Kolumbiens Bürger müssen zur Stichwahl

■ Aber schon zum ersten Durchgang der Präsidentschaftswahlen gingen weniger als ein Drittel der Wähler / Die Kandidaten der beiden Altparteien liegen gleichauf

Bogotá (AFP/dpa/taz) – Das Zweiparteiensystem in Kolumbien bleibt unangetastet. Mit einem äußerst knappen Vorsprung hat der Kandidat der Liberalen, Ernesto Samper, den ersten Durchgang der Präsidentschaftswahlen am Sonntag in Kolumbien gewonnen. Nach offiziellen Angaben erhielt Samper 45,2 Prozent der Stimmen, sein konservativer Gegenkandidat Andrés Pastrana 44,8 Prozent. Die Angaben stützten sich auf 97 Prozent der ausgezählten Stimmen.

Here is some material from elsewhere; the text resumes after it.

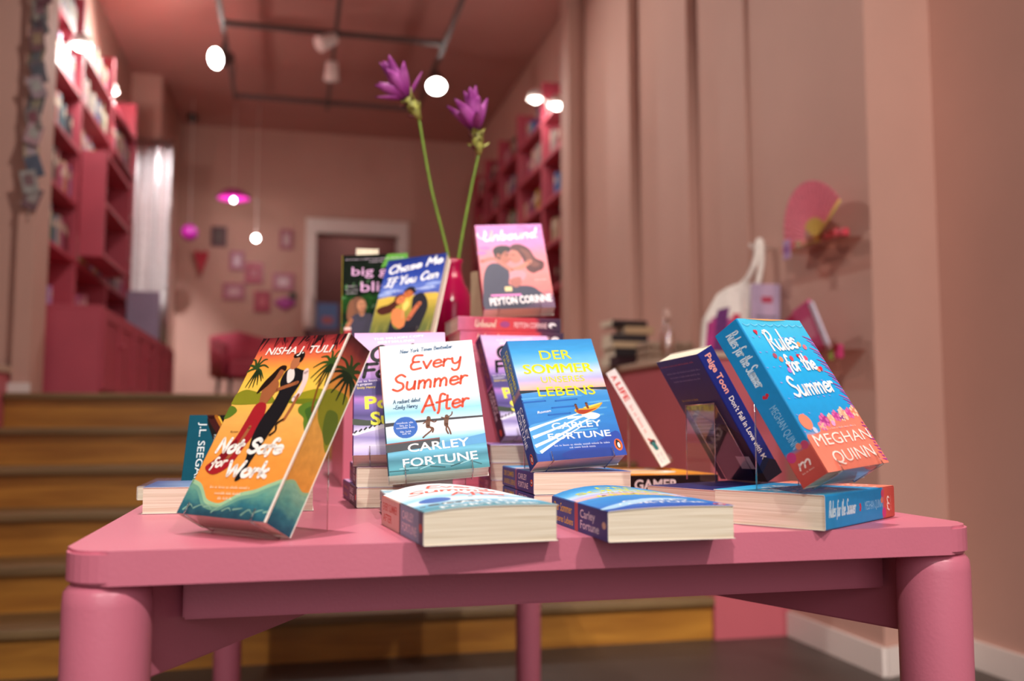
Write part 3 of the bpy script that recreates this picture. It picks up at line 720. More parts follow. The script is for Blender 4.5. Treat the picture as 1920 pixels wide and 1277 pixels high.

Da keiner der beiden Kandidaten die absolute Mehrheit erreichte, müssen sich Samper und Pastrana am 19. Juni einer Stichwahl stellen. Der Sieger tritt am 7. August sein Amt an. Der 43jährige Samper war bereits unter Gaviria Entwicklungsminister. Der 39jährige konservative Politiker Pastrana ist der Sohn des früheren Präsidenten Misael Pastrana. Der scheidende Präsident César Gaviria durfte sich nach der kolumbianischen Verfassung nicht um eine neue Amtszeit bewerben.

Nur 32 Prozent der Kolumbianer beteiligten sich an den Präsidentschaftswahlen – eine Rekord- Tiefmarke, die wohl in drei Wochen noch mal durchbrochen werden wird, da Beobachter für den zweiten Wahlgang mit einer noch geringeren Wahlbeteiligung rechnen. Präsident Gaviria hatte zuvor alle Bürger aufgerufen, von ihrem Stimmrecht Gebrauch zu machen.

Der frühere Untergrundkämpfer Antonio Navarro der Bewegung M-19 kam den Angaben zufolge mit 3,8 Prozent der Stimmen auf Platz drei. Noch 1990 hatte er einen Stimmenanteil von 12,5 Prozent erhalten. Nach diesem Mißerfolg gilt der Versuch der ehemaligen Guerillabewegung M-19, auf demokratischem Wege das Machtmonopol der Liberalen und der Konservativen zu brechen, als gescheitert.

Nur 0,9 Prozent stimmten für den ehemaligen Chef der Geheimpolizei, Miguel Maza, der für die Erschießung des flüchtigen Drogenbosses Pablo Escobar vor sechs Monaten verantwortlich war.

Am Wahlwochenende war es mehrfach zu gewaltsamen Auseinandersetzungen zwischen der linksgerichteten Guerilla des Landes und der Armee gekommen, wobei insgesamt neun Menschen getötet wurden. Die kommunistische „Revolutionäre Front“ (FARC) und die Guerillaorganisation Nationales Befreiungsheer (ELN), die zusammen etwa 10.000 Kämpfer vereinen, hatten zuvor angekündigt, sie würden die Präsidentschaftswahlen in Kolumbien sabotieren. Im ganzen Land waren die Sicherheitsvorkehrungen massiv verstärkt worden; rund 200.000 Soldaten und Polizisten waren im Einsatz. Insgesamt sei der Wahltag jedoch ruhig verlaufen, teilten die Behörden mit.